Outlook for pound since the UK election
The pound has performed quite well since the election. The movements of the pound fit call of many analysts that political stability, a focus on re-energising economic growth, and a keen eye on ensuring financial market stability will pay dividends for sterling.
>> Political stability to aid sterling
It is one reason why we are seeing sterling/dollar rising to over 1.40 and the pound pushing on towards 0.80 against the euro.
The incoming Labour government is focused full-time on ensuring financial market stability. It saw the carnage that was caused by the injudicious fiscal easing proposed by former Conservative PM Liz Truss back in 2022. Labor does not want this episode repeated under its watch. But it also wants to grow the economy after years in which it has underperformed both historical norms and the performance of peers.
The difficulty, as we may have found out in yesterday’s fiscal statement by new Chancellor Rachael Reeves, is that these two things might be in conflict. Ensuring financial market calmness leads to a fiscal policy that constrains the room for the economy to flourish. It is not unlike the situation the Conservative’s faced when the Party took over from Labour back in 2010 (in conjunction with the Liberal Democrats).
Back then, incoming Chancellor George Osborne claimed, like Reeves, that the previous government had left an enormous black hole in the budget. Osborne chose to plug this by unleashing a wave of fiscal austerity that most look back on today as a mistake. This was done largely for fiscal stability reasons because the government feared the bond market would be dragged down by the eurozone debt crisis.
However, the UK was never at such risk because the UK authorities had the option of printing money to pay down the debt; an escape route that was not open to Greece and other euro zone countries. Fast-forward to today, and the incoming Labour government is also scared of financial market skittishness. That’s why it pledged before the election to follow two fiscal rules; the first, that borrowing would only take place to cover investment, not consumption, and the second, that the debt/GDP ratio would be on a downward path by the end of the planning period.
And, to add teeth to these fiscal rules, the independent Office for Budget Responsibility (OBR) has been given more powers to adjudicate on the government’s fiscal plans. So far, this has worked to keep the pound and the gilt market stable. On Monday, the chancellor went further when she announced, not just that there is an unfunded GBP22bn shortfall in this year’s budget, but, perhaps surprisingly, that she was announcing measures to try to claw this back.
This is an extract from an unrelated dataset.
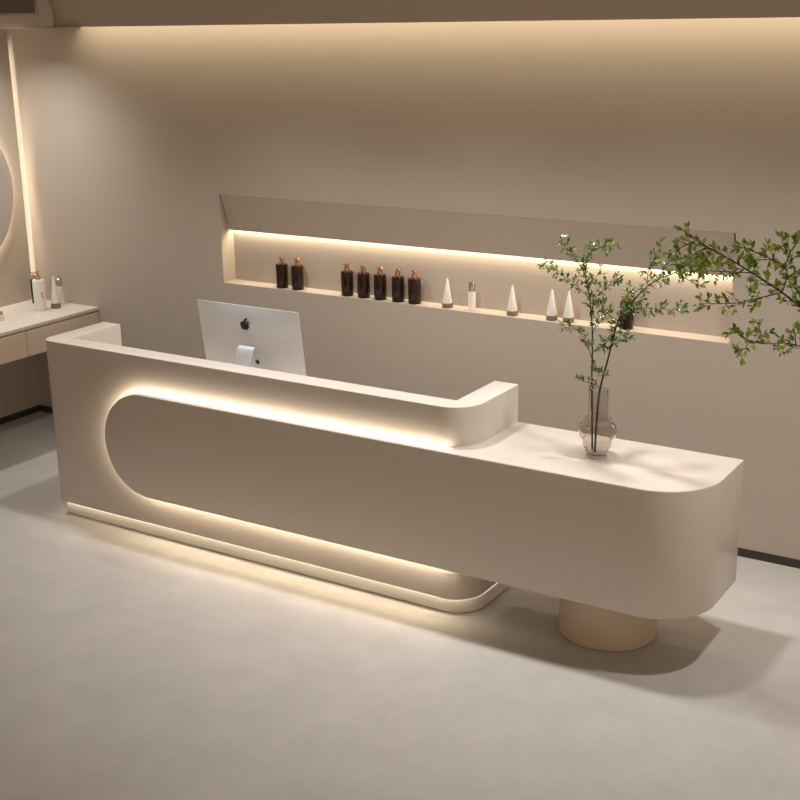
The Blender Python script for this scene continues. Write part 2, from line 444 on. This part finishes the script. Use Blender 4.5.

>> Is it time to buy sterling?
As these efforts include certain investment projects, such as road building, it has led to the inevitable criticism that Labour could repeat the fiscal austerity mistakes of the previous Conservative government, primarily because it fears the financial markets too much. But can any government fear the market too much?
Given the UK’s history of sterling crises in the past, many of which have been policy-induced, it would seem that the answer is ‘no’ you cannot fear the market too much. However, in this case, if the Labour government continues in the same sort of vein and Reeves becomes known as the second austerity chancellor, after Osborne, then there is a danger that it pays too much regard to financial market stability.
Steve Barrow, Head of Standard Bank G10 Strategy does not believe that the UK government will fall into this trap, and subsequent fiscal announcements, starting with the October 30th budget should demonstrate this. As for sterling, the question is this; is the pound most likely to rise because the government conducts over-zealous budgetary stringency that ultimately costs the economy in terms of its growth potential? Or is the pound more likely to rise because the government has a go-for-growth strategy that, while not taking liberties with fiscal policy, at least allows a notable rise in public investment? “We believe that the latter is more attractive to investors and that the pound will reap the benefits of this approach by rising not just in this ‘honeymoon’ period for the Labour government, but over the longer term as well,” Steve Barrow.